### REQUEST
Calculate how many lines in the following records hold the word "Python", and report that number without comment.

### GIVEN RECORDS
— start —
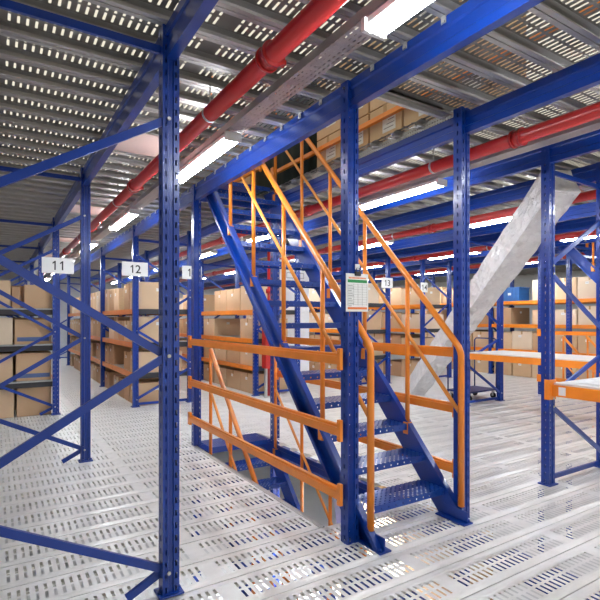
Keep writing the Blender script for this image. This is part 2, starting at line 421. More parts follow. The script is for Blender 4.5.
# ------------------------------------------------------------------ staircases
SL = 1.06
ANG = math.atan(SL)
N_TR = 14; RISE = H / 15.0
def make_stairs():
    t = thing('staircase', 'x', 'stairs', (0, 0, 0))
    xl, xr = -0.44, 0.44
    L = (H + 0.02) / math.sin(ANG)
    for sx, sgn in ((xl, -1), (xr, 1)):
        # channel section: web + two flanges pointing outwards, laid along the slope, ends cut level
        m = MB()
        dirv = Vector((0, math.cos(ANG), math.sin(ANG))); nrm = Vector((0, -math.sin(ANG), math.cos(ANG)))
        def sl(o1, o2, xa, xb):
            # band between offsets o1,o2 measured square to the slope, ends cut at z=0 and z=H
            pts = []
            for o in (o1, o2):
                for zt in (0.0, H - 0.06):
                    s = (zt - nrm.z * o) / dirv.z
                    pts.append(dirv * s + nrm * o)
            a, b, c, d = pts[0], pts[1], pts[3], pts[2]
            F = [Vector((xa, p.y, p.z)) for p in (a, b, c, d)]; G = [Vector((xb, p.y, p.z)) for p in (a, b, c, d)]
            m.quad(F); m.quad(G[::-1])
            for i in range(4):
                j = (i + 1) % 4; m.quad([F[i], G[i], G[j], F[j]])
        W = 0.105
        sl(-W, W, sx - 0.003, sx + 0.003)
        x2 = sx + sgn * 0.05
        lo, hi = min(sx, x2), max(sx, x2)
        sl(W - 0.006, W, lo, hi); sl(-W, -W + 0.006, lo, hi)
        sl(W - 0.035, W - 0.006, x2 - 0.003, x2 + 0.003); sl(-W + 0.006, -W + 0.035, x2 - 0.003, x2 + 0.003)
        st = m.build('stringer', blue, t)
        f = MB().cbox(sx - 0.055, sx + 0.055, -0.16, 0.14, 0, 0.012, 0.003).box(sx - 0.004, sx + 0.004, -0.15, 0.10, 0.012, 0.10)
        for yy in (-0.13, 0.11): f.tube([(sx + sgn * 0.03, yy, 0.012), (sx + sgn * 0.03, yy, 0.03)], 0.014, 6)
        f.build('foot_plate', blue, st)
    for k in range(1, N_TR + 1):
        z = k * RISE; y = z / SL
        m = MB()
        x0, x1 = xl + 0.006, xr - 0.006
        m.box(x0, x1, -0.13, 0.13, -0.003, 0.0)
        m.box(x0, x1, -0.133, -0.130, -0.055, 0.0); m.box(x0, x1, 0.130, 0.133, -0.055, 0.0)
        m.box(x0, x1, -0.13, -0.11, -0.055, -0.052)
        m.box(x0, x0 + 0.004, -0.13, 0.13, -0.06, -0.003); m.box(x1 - 0.004, x1, -0.13, 0.13, -0.06, -0.003)
        if k == 1: me = m.mesh('tread', blue_tread)
        link('tread', me, t, (0, y, z))
    m = MB().box(x0 + 0.006, x1 - 0.006, -0.2, 0.21, -0.003, 0.0).box(x0, x1, -0.203, -0.2, -0.055, 0.0).box(x0, x1, 0.21, 0.213, -0.055, 0.0)
    m.build('landing_plate', blue_tread, t, (0, 3.333, H + 0.003))
    ys = {0: [-0.02, 0.59, 1.23, 1.86, 2.45, 3.06], 1: [-0.07, 0.54, 1.15, 1.76, 2.36, 3.03]}
    for side, sx, sgn in ((0, xl, -1), (1, xr, 1)):
        x = sx + sgn * 0.02
        hz = 1.47; mz = 0.94
        ya, yb = ys[side][0], 3.06
        mt = orange
        m = MB()
        # handrail turns down into the first post in a rounded knee
        pts = [(x, ya, 0.12), (x, ya, ya * SL + hz - 0.05), (x, ya + 0.006, ya * SL + hz - 0.02), (x, ya + 0.028, (ya + 0.028) * SL + hz - 0.002), (x, ya + 0.06, (ya + 0.06) * SL + hz), (x, yb, yb * SL + hz)]
        m.tube(pts, 0.027, 12)
        m.build('handrail', mt, t)
        MB().tube([(x, ya, ya * SL + mz), (x, yb, yb * SL + mz)], 0.017, 10).build('mid_rail', amber, t)
        for yy in ys[side][1:]:
            b = MB().tube([(x, yy, yy * SL + 0.06), (x, yy, yy * SL + hz)], 0.021, 10)
            b.cbox(x - 0.028, x + 0.028, yy - 0.03, yy + 0.03, yy * SL + 0.02, yy * SL + 0.13, 0.004)
            b.build('baluster', mt, t)
    return t
st = make_stairs(); st.location = (2.765, 2.72, 0)
st['label'] = 'near blue perforated stairs with orange handrails, climbing through the ceiling'
c = copy_tree(st); c.location = (2.765, 2.72, -H); c['label'] = 'blue stairs coming up from the lower storey behind the orange guard rails'
c = copy_tree(st); c.location = (10.765, 2.72, 0); c['label'] = 'far blue stairs at the right edge climbing to the upper storey'
c = copy_tree(st); c.location = (10.765, 2.72, -H); c['label'] = 'lower flight of the far stairs, only its orange handrails showing above the floor'

# ------------------------------------------------------------------ guard rails
def rail_prof(h=0.10, w=0.045):
    return [(-w / 2, -h / 2), (w / 2, -h / 2), (w / 2, h / 2), (-w / 2 + 0.014, h / 2), (-w / 2 + 0.014, h / 2 - 0.02), (-w / 2, h / 2 - 0.02)]
def guard(x, y0, y1, z, label, side=-1, name='guard_rail', cat='guard rail', group=None, h=0.08):
    t = thing(name, label, cat, (x, y0, z), 0, group)
    MB().prism(rail_prof(h), 'y', 0.003, y1 - y0 - 0.003).build('rail', orange, t)
    for yy in (0.0, y1 - y0):
        p = MB().cbox(-0.026, 0.004, yy - (0.025 if yy == 0 else 0.04), yy + (0.012 if yy == 0 else 0.04), -0.08, 0.08, 0.003)
        for zz in (-0.06, 0.06): p.tube([(-0.03, yy, zz), (-0.026, yy, zz)], 0.009, 8)
        p.build('end_plate', orange, t)
    return t
for i, z in enumerate((1.355, 0.83, 0.36)):
    guard(XA - 0.055 - 0.022, 2.86, 6.09, z, '%s orange guard rail between clipboard post and the post left of the stairwell' % ['top', 'middle', 'bottom'][i])
    guard(XB, 2.765, 5.815, [1.37, 0.90, 0.39][i], '%s orange guard rail behind the near stairs, ending at the stair foot post' % ['top', 'middle', 'bottom'][i])
    guard(10.10, 2.86, 6.2, z, '%s orange guard rail on the near side of the far stairwell' % ['top', 'middle', 'bottom'][i])
# upper storey guard rail and perforated kick strip above the B beam
guard(XB + 0.03, -0.5, 5.98, 3.70, 'orange rail in the ceiling opening, in front of the labelled upper cartons', h=0.055)
guard(XB, 6.3, 9.3, 3.88, 'short orange rail high above the top of the near stairs', h=0.07)
t = MB().box(-0.002, 0.002, 2.84, 9.3, 0, 0.075).box(-0.002, 0.012, 2.84, 9.3, 0.073, 0.077).build('kick_strip', kickm, None, (XB + 0.030, 0, BT - 0.035))
tag(t, 'pale perforated kick strip below the cartons in the ceiling opening', 'kick strip', kind='thing')

# ------------------------------------------------------------------ pipes, trays, lamps
def ordn(i): return ['first', 'second', 'third', 'fourth', 'fifth', 'sixth', 'seventh', 'eighth', 'ninth', 'tenth', 'eleventh', 'twelfth'][i]
aisle = ['over the left aisle', 'over the aisle just right of the near stairs', 'over the aisle behind the near orange shelf', 'over the aisle before the far stairs', 'over the aisle before the farthest racks']
for i, x in enumerate((1.35, 3.72, 6.2, 8.9, 11.75)):
    t = thing('sprinkler_pipe', 'red sprinkler pipe running ' + aisle[i], 'pipe', (x, 0, 3.17))
    MB().tube([(0, -4.0, 0), (0, far - 0.3, 0)], 0.057, 16).build('pipe_run', red, t)
    for k, y in enumerate([2.47, 5.7, 8.7, 12.0, 15.2]):
        MB().tube([(0, y - 0.05, 0), (0, y - 0.03, 0)], 0.075, 16).tube([(0, y - 0.03, 0), (0, y + 0.03, 0)], 0.067, 16).tube([(0, y + 0.03, 0), (0, y + 0.05, 0)], 0.075, 16).cbox(0.06, 0.10, y - 0.02, y + 0.02, -0.03, 0.0, 0.004).build('coupling', red, t)
    for y in (4.6, 7.85, 11.1):
        s = MB().tube([(0, y, -0.04), (0, y, -0.085)], 0.014, 8).tube([(0, y, -0.13), (0, y, -0.135)], 0.026, 10).tube([(0, y, -0.085), (0.016, y, -0.108), (0, y, -0.13)], 0.004, 6).tube([(0, y, -0.085), (-0.016, y, -0.108), (0, y, -0.13)], 0.004, 6)
        s.build('sprinkler_head', galv, t)
    for y in (3.4, 6.6, 9.8, 13.0):
        MB().tube([(0, y, 0.05), (0, y, H - 3.17 - 0.052)], 0.005, 6).tube([(0, y - 0.012, 0), (0, y + 0.012, 0)], 0.061, 14).build('hanger', galv, t)
def channel(parent_label, x, z, w, h, y0, y1):
    t = MB().box(-w / 2, w / 2, y0, y1, 0, 0.003).box(-w / 2, -w / 2 + 0.003, y0, y1, 0.003, h).box(w / 2 - 0.003, w / 2, y0, y1, 0.003, h)
    t = t.build('cable_tray', [trayperf], None, (x, 0, z)); return tag(t, parent_label, 'cable tray', kind='thing')
TX = [1.72, 4.20, 6.55, 9.2, 12.05]
for i, x in enumerate(TX):
    channel('perforated galvanised cable tray ' + aisle[i], x, 3.235, 0.15, 0.06, -4.0, far - 0.3)

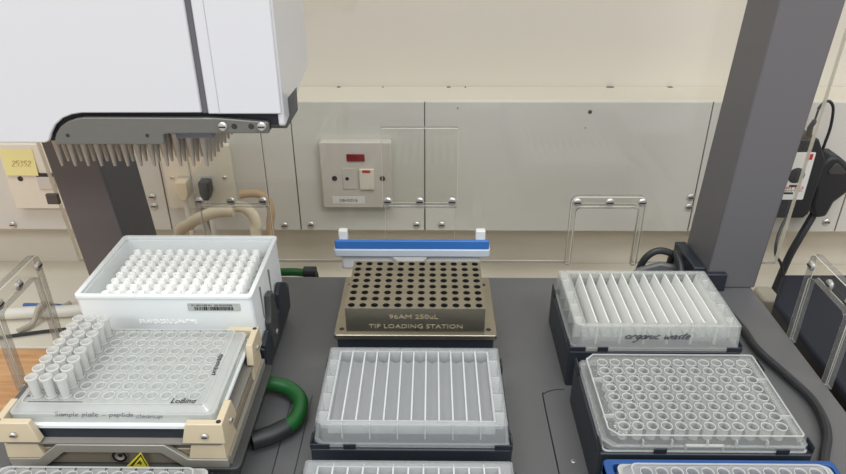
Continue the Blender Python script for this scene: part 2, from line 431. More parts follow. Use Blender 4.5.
# ================================================================== PIPETTING HEAD
head = thing('pipetting_head', (-195, 450, 181), 'big white pipetting head with grey bracket and rows of metal barrels above the tip box', 'pipetting head')
bnd = [(-460, 207.4), (-243, 207.4), (-240.4, 208.4), (-239, 210.5), (-237.3, 213.8), (-233.5, 219), (-228, 223.3), (-221.5, 225.8), (-215, 226.8)]
bnd += [(-141, 227), (-141, 430), (-460, 430)]
MB().prism(bnd, 401.5, 405, 'y').build('front_panel', M['white'], head, bevel=.8)
MB().box(-460, -95, 405.1, 499, 227.5, 430).build('housing', M['white'], head)
MB().box(-460, -262, 405.1, 499, 207.6, 227.4).build('lower_housing', M['white'], head)
MB().box(-141, -137.2, 403, 405.05, 226.6, 430).build('seam_strip', M['seam'], head)
b = MB().prism([(-137.2, 226.2), (-92, 226.2), (-92, 430), (-137.2, 430)], 401.5, 405, 'y').build('front_panel', M['white'], head, bevel=.8)
MB().box(-130.2, -129.8, 401.38, 401.6, 226.3, 430).build('panel_joint', M['joint'], b)
MB().prism([(403, 430), (403, 219), (404.5, 217.6), (408, 217.6), (499, 232.5), (499, 430)], -95, -91, 'x').build('side_panel', M['white'], head, bevel=1)
MB().prism([(-246, 207), (-170, 207), (-170, 214.5), (-101, 214.5), (-101, 217.8), (-95.2, 217.8), (-95.2, 227.4), (-246, 227.4)], 407, 409, 'y').build('recess_shade', M['dark'], head)  # dark plate that paints the shadow gap between panel and bracket
bk = [(-237.2, 207), (-236.6, 210), (-234.7, 213.5), (-231, 217.8), (-226, 221), (-219.6, 223.1), (-214.6, 223.7), (-133, 223.4), (-102, 220.8), (-101, 219.8), (-101.4, 213.4), (-165.5, 213.2), (-167.5, 212.4), (-168, 206), (-236, 205.8)]
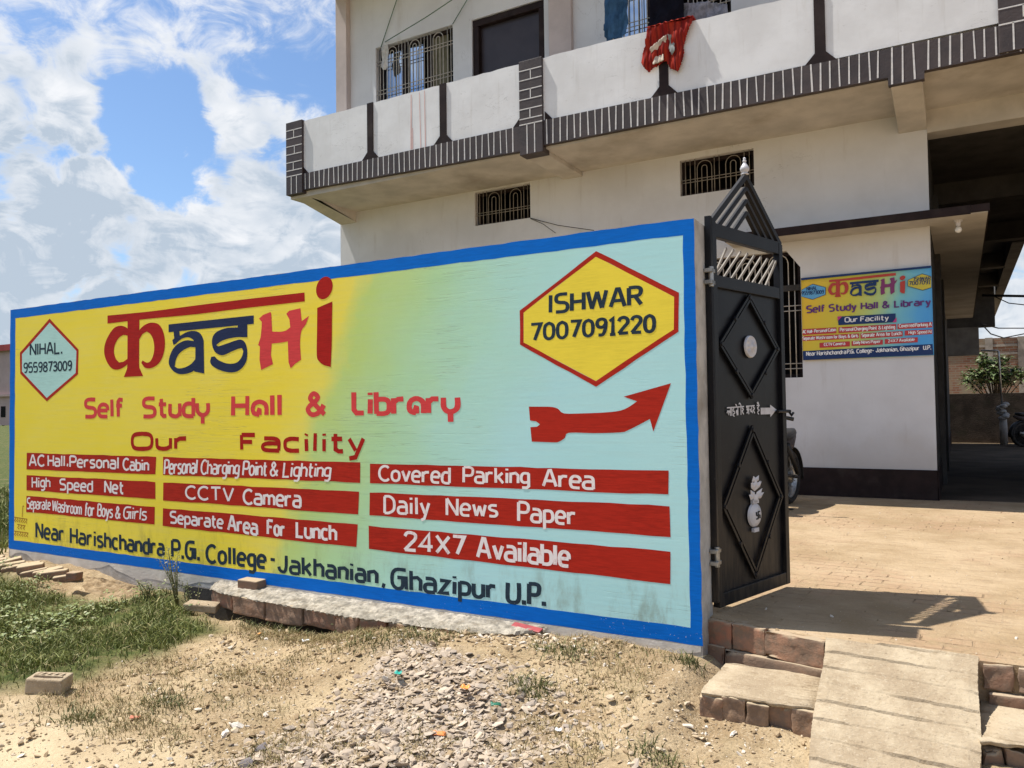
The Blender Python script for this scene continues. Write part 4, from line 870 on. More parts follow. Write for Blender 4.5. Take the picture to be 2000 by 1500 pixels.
# upper door
a, b, c, d = UD; mb = MB(); 
for q in ((a, b, d - .12, d), (a, a + .12, c, d - .12), (b - .12, b, c, d - .12)): mb.box(q[0] + .002, q[1] - .002, YF + .03, YF + .15, q[2], q[3] - .002)
dr = mb.build('door', MT['brown'], house, bevel=.008)
mb = MB(); mb.box(a + .122, b - .122, YF + .12, YF + .16, c, d - .122); mb.build('door_panel', simple('brown_door_panel', (.036, .028, .032), .4, .4, .15, 3, 30, .1), dr)
# pink dye runs on the parapet
mb = MB()
for (x0, y0, x1, y1, w) in ((803, 185, 803, 292, .008), (819, 180, 822, 289, .005), (829, 177, 831, 287, .006), (806, 250, 806, 291, .006)):
    a = FY(x0, y0, YB); b = FY(x1, y1, YB); mb.add([(a.x - w, YB - .001, a.z), (a.x + w, YB - .001, a.z), (b.x + w * 1.5, YB - .001, b.z), (b.x - w * 1.5, YB - .001, b.z)], [(0, 1, 2, 3)])
mb.build('dye_run', simple('pink_dye', (.66, .42, .39), .8, .2, .1), house)

# ------------------------------------------------------------------ printed banner on the wall
BN = [FY(*q, YF) for q in ((1565, 545), (1822, 519), (1825, 694), (1568, 704))]
YN = YF - .03; bx0, bx1 = BN[0].x, XC + .004; bz1 = (BN[0].z + BN[1].z) / 2; bz0 = (BN[2].z + BN[3].z) / 2
ban = thing('banner', ((bx0 + bx1) / 2, YN, (bz0 + bz1) / 2), 'printed study hall banner fixed flat on the white wall beside the window', 'banner')
def banner_mat():
    m = Mat('banner_print', .45, .3); x, y, z = m.xyz(); t = m.mr(m.math('ADD', m.math('ADD', m.mr(x, bx0, bx1, 0, 1, False), m.math('MULTIPLY', m.mr(z, bz0, bz1, 0, 1, False), -.22)), m.math('MULTIPLY', m.noise(2.2, 3, .5), .25)), 0, 1, 0, 1, False)
    m.color(m.ramp(t, [(.0, (.80, .52, .04)), (.38, (.66, .58, .06)), (.58, (.46, .60, .22)), (.74, (.22, .55, .55)), (.92, (.10, .40, .74)), (1, (.08, .36, .74))])); m.bump(m.noise(3, 4, .5), .15, .02); return m.m
mb = MB(); nn = 30; vs = []; fs = []
for j in range(13):
    for i in range(nn + 1): vs.append((bx0 + (bx1 - bx0) * i / nn, YN - .004 * math.sin(i * .7) * math.sin(j * .8) * (0 < j < 12), bz0 + (bz1 - bz0) * j / 12))
for j in range(12):
    for i in range(nn): a = j * (nn + 1) + i; fs.append((a, a + 1, a + nn + 2, a + nn + 1))
mb.add(vs, fs); mb.build('banner_sheet', banner_mat(), ban, smooth=True, solid=.004)
flat = lambda n, c: simple(n, c, .45, .3, .05, 4, 40, 0)
C_ = {'navy': flat('print_navy', (.01, .035, .13)), 'red': flat('print_red', (.50, .045, .05)), 'cred': flat('print_brick_red', (.48, .055, .04)), 'violet': flat('print_violet', (.12, .03, .17)), 'white': flat('print_white', (.78, .78, .78)), 'sky': flat('print_sky', (.13, .40, .66)), 'yel': flat('print_yellow', (.60, .50, .06)), 'plum': flat('print_plum', (.22, .04, .14)), 'mag': flat('print_magenta', (.55, .05, .22))}
BS = 500 * .0 + .23           # crop 1540,500 at 0.23 px
def bq(x, y): p = FY(1540 + .23 * x, 500 + .23 * y, YN); return (min(p.x, bx1 - .004), p.z)
def bpoly(name, col, pts, lv, parent=ban):
    mb = MB(); mb.sheet([[bq(*p) for p in pts]], lambda x, z: (max(x, bx0 + .003), YN - .008 - .003 * lv, z)); return mb.build(name, C_[col], parent, fixn=False)
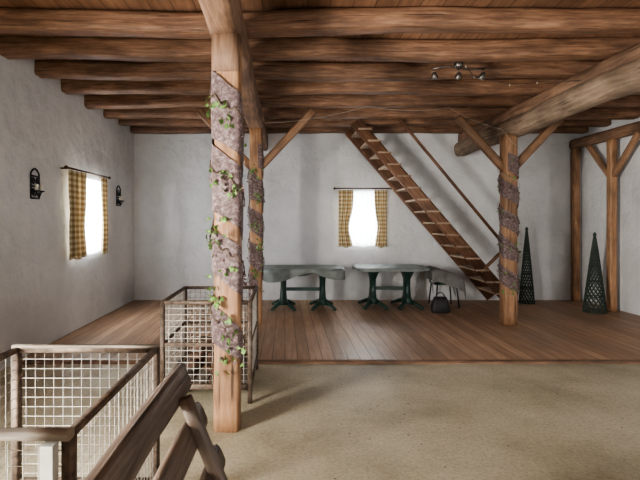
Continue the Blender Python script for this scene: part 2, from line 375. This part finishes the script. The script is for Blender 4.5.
# ---------------------------------------------------------------- garlands on the posts
def garland(x,y,w,z0,z1,turns,leaves,rib=.13,seed=1,density=14,wide=0.0):
    random.seed(seed); b=B(); R=w/2+.007
    def pos(an,z,r=R,p=5.5):
        ca,sa=math.cos(an),math.sin(an); q=(abs(ca)**p+abs(sa)**p)**(-1/p)
        return Vector((x+ca*q*r,y+sa*q*r,z))
    n=int(turns*40)
    rows=[]
    for i in range(n+1):
        t=i/n; an=-2*math.pi*turns*t+seed; z=z0+(z1-z0)*t
        hw=rib*(.9+.35*noise.noise(Vector((t*12,seed,0)))+wide*min(1,max(0,(t-.3)*2.5)))
        rows.append([pos(an,z+hw*k,R+.003+.006*(1-abs(k))+.005*noise.noise(Vector((t*50,k*3,seed)))+.005*(i/n)) for k in (-1,-.66,-.33,0,.33,.66,1)])
    b.sweep(rows,[i*.03 for i in range(n+1)],M_ribbon,closed=False)
    pts=[]
    for i in range(n*2+1):
        t=i/(n*2); an=-2*math.pi*turns*t+seed+.8; pts.append(pos(an,z0+(z1-z0)*t+.02*math.sin(i*.9),R+.02))
    b.tube(pts,.004,M_stem,5)
    def leaf(c,s,mat):
        M=Matrix.Rotation(random.uniform(0,6.28),3,'Z')@Matrix.Rotation(random.uniform(.5,1.8),3,'X')@Matrix.Rotation(random.uniform(0,6.28),3,'Z')
        out=[(0,-.5),(.32,-.42),(.5,-.02),(.24,.08),(.2,.38),(0,.75),(-.2,.38),(-.24,.08),(-.5,-.02),(-.32,-.42)]
        mi=b.mi(mat); cv=b.bm.verts.new(c+M@Vector((0,0,.12*s)))
        vs=[b.bm.verts.new(c+M@Vector((u*s,v*s,0))) for u,v in out]
        for i in range(len(vs)):
            f=b.bm.faces.new((cv,vs[i],vs[(i+1)%len(vs)])); f.material_index=mi
    for (an,z,k) in leaves:
        for _ in range(int(density*k)):
            a2=an+random.gauss(0,.35); zz=z+random.gauss(0,.045*k); 
            leaf(pos(a2,zz,R+random.uniform(.015,.05)),random.uniform(.028,.05),M_leaf if random.random()<.88 else M_leafd)
    for _ in range(int(turns*9)):
        t=random.random(); an=-2*math.pi*turns*t+seed+random.gauss(0,.3)
        leaf(pos(an,z0+(z1-z0)*t+random.gauss(0,.04),R+.025),random.uniform(.025,.038),M_leafd if random.random()<.6 else M_leaf)
    return b.done('ivy_garland',recalc=False)
F=-math.pi/2
garland(-.435,3.50,.195,.34,2.60,4.2,[(F-.4,2.42,.9),(F+.2,2.27,.6),(F-.3,1.88,1),(F+.5,1.78,.5),(F-.2,1.55,.5),(F-.5,1.42,1),(F-.1,1.2,.5),(F-.4,.98,1),(F+.1,.72,1.2),(F+.1,.52,.9)],rib=.15,seed=3,wide=.75)
garland(-.435,6.95,.19,.5,2.55,4.0,[(F,2.3,1),(F+.3,1.95,1.2),(F,1.5,1),(F+.4,1.2,1),(F,.8,1)],rib=.2,seed=5)
garland(3.36,6.95,.20,.45,2.45,4.6,[(F,2.2,.8),(F+.3,1.2,.6),(F,.55,1)],rib=.15,seed=8,density=9)

random.seed(11)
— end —
### OUTPUT OF THE TASK
3